On Saturday, January 25, the California Conference for Equality and Justice is hosting open discussions around the impact kids who are raised in racism.
“We have the framework for it,” said Solis, interim co-executive director of CCEJ.
He said one priority for the organization is to look at how racism divides and prevents the community from working together. In the coming months, they are partnering with “Truth, Racial Healing and Transformation” in Los Angeles to bring five dialogues to address racism, and what can be done collectively to fight it.
Under the current public school model, Solis said there has not been much space for students to interact with each other. He points to the last year’s Poly High School race-related violence as one example of how conflicts continue between African American and Latinx students.
“When the issue started happening at Poly High School and at other schools, we started thinking about how can we support parents. There’s not a lot of guidance on how to talk to your kids about race and racism,” he said.
While Long Beach City is proud of community diversity, he said not much happens beyond the acknowledgment of diversity. A lot of conflict still exists locally along racial lines.
“We wanted to give kids a space to reflect, and think that besides your neighbor looking different than you, what else are we doing to address racial justice in Long Beach?” he asks.
Self-segregation and other long-standing education equity issues will draw kids together again at an upcoming camp through the CCEJ.
Since 1985, the program’s Building Bridges Camp takes students to the mountains to talk about race and reconciliation. They provide the program to LBUSD, where it has expanded for several years.
Participation is diverse. African Americans represent about 25-40% attendance with each camping trip. They also work with several outside schools, including San Fernando Valley, schools in Orange County, West Los Angeles and Santa Monica. Students get a chance to meet up with others who share their racial identity, and interact in a deeper way.
Last November, the camp pulled about 100 students. Two more are coming up soon, one in February and in March. It’s not too late to participate, and it’s open to all students.
He said schools cover the costs of attending. At the last camp, some students came out from as far as Oceanside.
Except for a small handful, all schools in Long Beach are participating, he said. Students can also talk to CCEJ directly about attending the camp.
Each camp hosts 90-120 students, about 350 to 500 students each year. Students arrive Friday morning, and connect for three days with others from their schools, some that may never have talked while sharing the same classes.
“They learn a lot about each other. The camp helps build close relationships and helps students share some really powerful experiences,” he said.
Students see each other in a different light, and take those experiences back to their schools. They reconnect and start clubs with stronger advocacy for racial justice at their campuses. They make close friends at the camp, they cross racial barriers, and develop friendships that carry on into the schools.
Beyond acknowledging racism in the schools, by the final day of camp, students focus on action.
“They’re thinking about what they can do in various spheres of influence, whether that’s in their own personal behavior, that they don’t have to avoid certain people or say things that are hurtful,” he said.

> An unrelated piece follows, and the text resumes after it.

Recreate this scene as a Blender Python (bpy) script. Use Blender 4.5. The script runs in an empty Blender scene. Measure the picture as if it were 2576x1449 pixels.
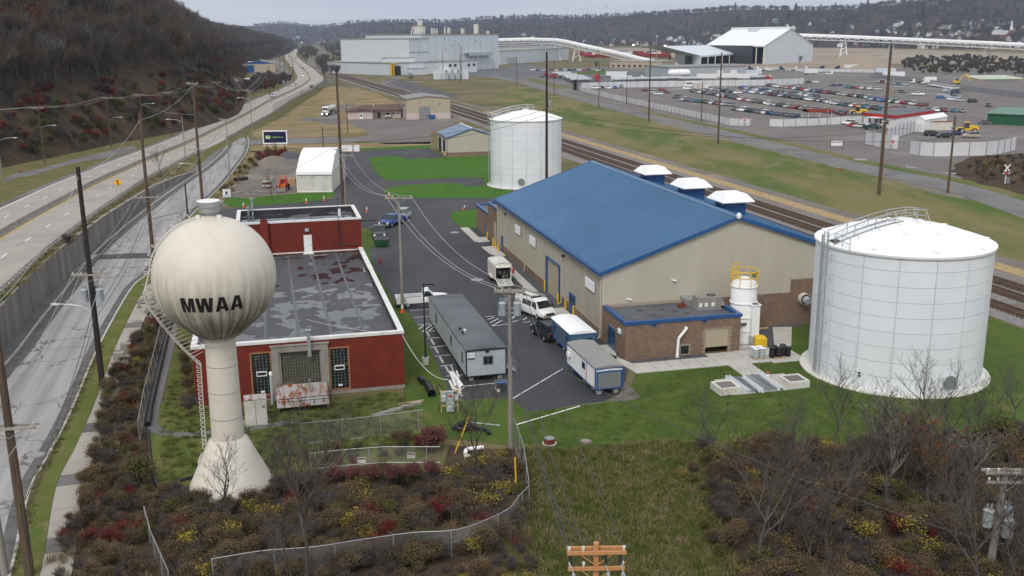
import bpy,math,random
from math import sin,cos,pi,radians,sqrt,atan2,hypot
from mathutils import Vector,Matrix
import numpy as np
scene=bpy.context.scene
COL=scene.collection
R=random.Random(7)
CAM_H,PITCH,ROLL,FOC,PW,PH=30.0,radians(14.2),radians(-0.45),2520.0,2576.0,1449.0
_cp,_sp,_cr,_sr=cos(PITCH),sin(PITCH),cos(ROLL),sin(ROLL)
FW=Vector((0,_cp,-_sp))
_up,_rt=Vector((0,_sp,_cp)),Vector((1,0,0))
RT=_rt*_cr+_up*_sr
UP=_up*_cr-_rt*_sr
EYE=Vector((0,0,CAM_H))
cd=bpy.data.cameras.new('camera')
cam=bpy.data.objects.new('camera',cd)
COL.objects.link(cam)
cd.sensor_width=36.0
cd.lens=FOC/PW*36.0
cd.clip_start,cd.clip_end=0.5,30000.0
mw=Matrix.Identity(4)
for i in range(3):
 mw[i][0],mw[i][1],mw[i][2],mw[i][3]=RT[i],UP[i],-FW[i],EYE[i]
cam.matrix_world=mw
scene.camera=cam
SUN_EL,SUN_AZ=radians(48),radians(197)
def nd(n,tp,ins=None,**pr):
 x=n.new('ShaderNode'+tp)
 for k,v in(ins or{}).items():x.inputs[k].default_value=v
 for k,v in pr.items():setattr(x,k,v)
 return x
world=bpy.data.worlds.new('World')
scene.world=world
world.use_nodes=True
wn,wl=world.node_tree.nodes,world.node_tree.links
wn.clear()
out=nd(wn,'OutputWorld')
bg=nd(wn,'Background',{'Strength':.1})
sky=nd(wn,'TexSky',sky_type='NISHITA',sun_disc=False,sun_elevation=SUN_EL,sun_rotation=SUN_AZ,dust_density=2.5)
tc=nd(wn,'TexCoord')
mp=nd(wn,'Mapping',{'Scale':(1,1,8)})
nz=nd(wn,'TexNoise',{'Scale':3.2,'Detail':7,'Roughness':.55})
ramp=nd(wn,'ValToRGB')
for e,ps,c in zip(ramp.color_ramp.elements,(.36,.64),((6.6,7.1,8.0,1),(9.0,9.0,9.1,1))):e.position,e.color=ps,c
mx=nd(wn,'Mix',data_type='RGBA')
mx.inputs[0].default_value=.9
wl.new(tc.outputs['Generated'],mp.inputs['Vector'])
wl.new(mp.outputs['Vector'],nz.inputs['Vector'])
wl.new(nz.outputs['Fac'],ramp.inputs['Fac'])
wl.new(sky.outputs['Color'],mx.inputs[6])
wl.new(ramp.outputs['Color'],mx.inputs[7])
wl.new(mx.outputs[2],bg.inputs['Color'])
wl.new(bg.outputs['Background'],out.inputs['Surface'])
sd=bpy.data.lights.new('sun','SUN')
sd.energy=1.5
sd.angle=radians(18)
sd.color=(1.0,0.96,0.9)
sun=bpy.data.objects.new('sun',sd)
COL.objects.link(sun)
sdir=Vector((sin(SUN_AZ)*cos(SUN_EL),cos(SUN_AZ)*cos(SUN_EL),sin(SUN_EL)))
sun.rotation_euler=sdir.to_track_quat('Z','Y').to_euler()
sun.location=(0,-40,90)
vs=scene.view_settings
scene.display_settings.display_device='sRGB'
vs.view_transform='Standard'
vs.look='None'
vs.exposure=0.2
vs.gamma=1.0
vs.use_curve_mapping=False
scene.cycles.max_bounces=6
scene.cycles.diffuse_bounces=3
scene.cycles.glossy_bounces=3
scene.cycles.transparent_max_bounces=12
scene.cycles.volume_bounces=0
scene.cycles.use_denoising=True
scene.cycles.use_adaptive_sampling=True
def ray(px,py):
 return FW*FOC+RT*(px-PW/2)-UP*(py-PH/2)
def at(px,py,z=0.0):
 """The spot of the place at height z that the survey picture shows at (px, py)."""
 d=ray(px,py)
 return EYE+d*((z-CAM_H)/d.z)
def hit(px,py,p0,n):
 d=ray(px,py)
 return EYE+d*((Vector(p0)-EYE).dot(n)/d.dot(n))
def proj(p):
 v=Vector(p)-EYE
 d=v.dot(FW)
 return PW/2+FOC*v.dot(RT)/d,PH/2-FOC*v.dot(UP)/d
def zat(g,py):
 lo,hi=-10.0,200.0
 for _ in range(60):
  m=(lo+hi)/2
  if proj((g[0],g[1],m))[1]>py:lo=m
  else:hi=m
 return lo
def Q(r,c,x,y):
 return(x/4+644*c,y/4+362.25*r)
def QQ(r,c,pts):
 return[Q(r,c,x,y)for x,y in pts]
AZ=radians(13.44)
ORG=at(1513.5,855)
U=Vector((-sin(AZ),cos(AZ),0))
W=Vector((cos(AZ),sin(AZ),0))
def S(x,y,z=0.0):
 return ORG+W*x+U*y+Vector((0,0,z))
def sy(p):
 return(Vector(p)-ORG).dot(U)
def sx(p):
 return(Vector(p)-ORG).dot(W)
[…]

Racial injustice is another key aspect of their organization’s work with restorative justice. The goal is to create solutions to the disproportionate impact of Black and Brown students unfairly punished, and shuttled to the pipeline to prison.
CCEJ programming helps students who may be up against smaller crimes to avoid the criminal justice system by taking personal responsibility. It includes a youth diversion program, which operates in partnership with the Los Angeles County District Attorneys Office, with the Long Beach Police Department, the LAPD and Signal Hill PD.
“Everyone recognizes that we need to do something else to help students who come from communities where there are big systemic barriers, history of trauma. Arresting them isn’t going to help with the issue,” he said.